Bio

Some Professional Help's self-titled debut EP explores different angles of orchestral pop through the lens of indie rock & underground folk, guiding listeners through soundscapes of horns, strings, and thumping percussion.  At times it feels like a well-curated mixtape for a lover; a little Bright Eyes here, some Jonathan Richman there, a nod to the Mountain Goats...Each of the 6 tracks sound like a different band because each track is a different band, albeit with the same singer/band leader. 

Listen to the radio and it's obvious guitar music is on the cultural backburner at the moment. The music community has a thirst for new sounds, drowning themselves in 808's and synths in the search for pop perfection. What they don’t know is perfection doesn’t live in a drum machine. Pop perfection is born from an orchestra, and Scott Alexander’s non-monogamous collective Some Professional Help is here to usher it in. 

Alexander calls the EP  "nonrepetitive pop." Foregoing pop music's conventional verse-chorus-verse structure, Alexander's tunes fall more in line with the wandering movements of an orchestral arrangement. “Musical structure evolved pre-recording, pre-notation,” he explains. “So things had to be repetitive. It was a mnemonic device. That’s why we have repetition. And when composers started notating music so performers could just read the notes, classical music developed, which is significantly less repetitive.” 

Some Professional Help navigates a complex maze of sounds, each instrument selected with as much attention to detail as each note. “That’s how I think about songs. Not every song needs guitar, bass, and drums,” says Alexander. “As much as I love bassoon it doesn’t work on every song, the same as any other instrument.” 

Alexander chose 16 professional musicians of the highest caliber to play on the EP. They're members of the Bay Area's best bands and orchestras, including Jazz Mafia, Van Goat, Makeunder, Balkan Bump, Yassou, pickPocket Ensemble, San Francisco Mandolin Orchestra, Judgment Day, Tumbleweed Wanderers, and Awesöme Orchestra Collective, and have performed with artists like Gramatik, Beats Antique, and more. 

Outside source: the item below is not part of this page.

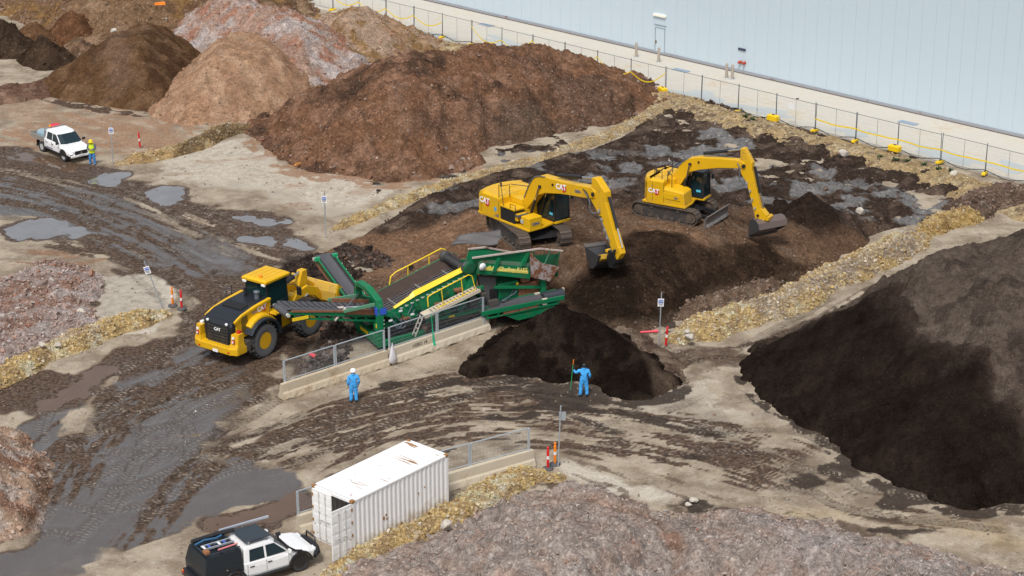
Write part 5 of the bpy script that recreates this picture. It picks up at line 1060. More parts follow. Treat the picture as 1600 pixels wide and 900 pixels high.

“When I moved to the Bay Area I got back into orchestral playing,” says Alexander who, in addition to guitar, makes his living playing the bassoon. “I'd meet all these great musicians out here and I'd want them to be in a band with me. The problem's that they’re very in demand. They’re session players or already in a band. So after spending a bunch of time trying to form a band, I realized I wouldn’t be able to get the people I wanted. They wouldn’t be able to commit.” The solution was an open relationship. 

Many solo projects rely on collaborators without giving them proper credit, but Some Professional Help is defined by the exploration that collaboration allows. Alexander’s soaring tenor yelp has a sore ache to it like each word is hiding some secret pain. By pairing it with a continually shifting backing band, Some Professional Help takes on an indie rock meets musical theater air. Each track tells a different story, with a glorious minimalist cover of Cake's "Never There" serving as an intermission to the acts. 

“I started thinking about the way theater companies work,” explains Alexander, “The theater will have its regular company, but not every member of the company is in every show.” 

Fans of weird pop, Nana Grizol, Magnetic Fields and They Might Be Giants owe it to themselves to check out this underground pop quasi off-Broadway musical. These six songs are just the start of a long run of pop perfection.